ところが、棚女木が西田ジム会長の説得でメキシコに渡る直前、母親が訪ねて来る「行かないで!私、知らなかったのよ!」と泣き崩れる。その瞬間、リクの頭の中には、子供の頃、プラレールのオモチャをプレゼントし、遊んでる隙に家出し永遠に戻ってこなかった自分の母親が脳裏に浮かんだ。
リクは自分でも気が付かぬままに「線路は続くよ、どこまでも」を鼻歌で歌っていることがあった。喧嘩に負けると「逃げないで、捨てないで」と童心に帰って呟くこともあった。愛してくれる母親がいる棚女木のことがリクは羨ましいと同時に、そんな母親を悲しませる棚女木のことが許せなかった、リクは棚女木のボディに一発を見まい、それをきっかけに棚女木は引退、会社に就職して営業マンになった。
リクは、千尋の愛情に、メガトンの愛情に、マッハ社長の愛情に包まれ、徐々に周囲に心を開いていく。でも、ジムを去った棚女木のことは「尊敬するボクサー」として彼の心に残り続けた。彼はプロテストも、大事な「東日本新人王決定戦」も、棚女木が仮想敵として陽炎のように浮かぶと、圧倒的不利な状況でも、一発のパンチで勝ち上がった。
リクが、性根の腐った暴走族幹部に半殺しにされそうになったとき、助けてくれた暴走族がいた。彼の名前は須藤。リクの生き方に憧れを抱いていた。須藤はいつしか、千尋やメガトンやマッハよりも、リクの心の中に大きな存在となり始めた。幹部を刺して少年院に向かう時、リクに「ダチになりてえ」と言ってくれた彼は、娑婆に戻ると西田ジムに入門し「ダチにはなれねえ」と勝負の日を誓った。
そして運命の後楽園ホール。リクは西田ジムに居られなくなり、メガトン山本が立ちあげた零細の「メガトンジム」の選手として勝ち上がってきた。そして、西田ジムから須藤が勝ち上がり、二人は対決。攻撃本能のまま攻めに攻めるリクと、しっかり防御しながらカウンターを狙う須藤。

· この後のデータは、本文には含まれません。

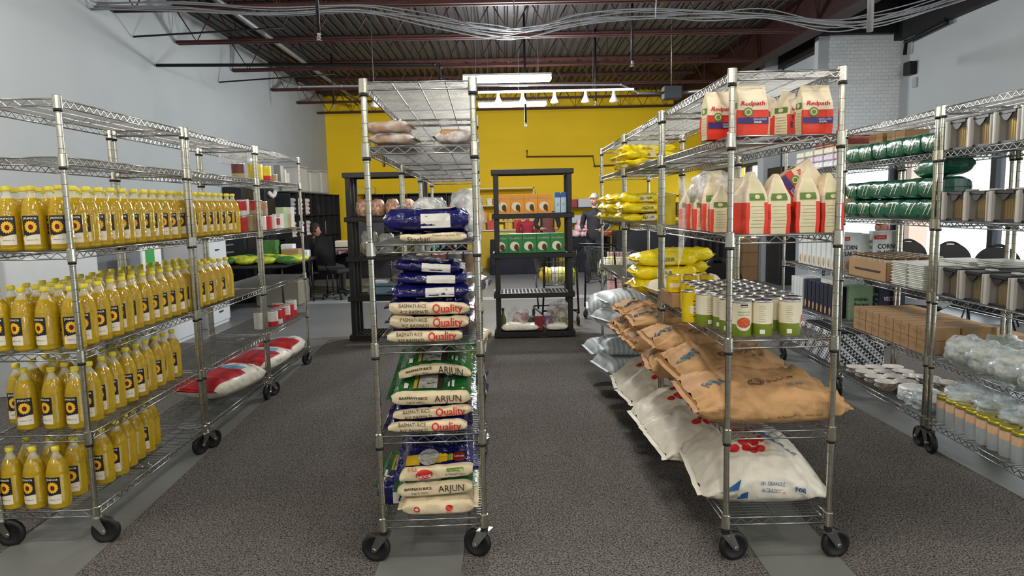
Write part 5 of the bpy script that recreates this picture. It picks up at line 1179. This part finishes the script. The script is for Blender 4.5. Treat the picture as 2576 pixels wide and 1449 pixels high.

作戦通り、須藤がカウンターを一閃し、これで勝負あったか、とメガトンがタオルを投げ入れようとした瞬間、それを制止する手があった。棚女木だ!彼の姿が視界に入ったリクは、須藤に猛ファイトを仕掛け、逆襲からノックアウト、ついに新人王に輝いた。
零細だったメガトンジムも、今は大賑わい。優勝パーティで須藤も含め、関係者たちが揃う中、肝心のリクがいない。千尋が「トレーニングに行っちゃったんですよ」千尋はフラれた。いや、ジムの全員がフラれた(笑)リクは、トレーナーになってくれた棚女木と、充実した表情で走っている。抜けるような笑顔。リクの人生における、次の目標が見つかったのだ。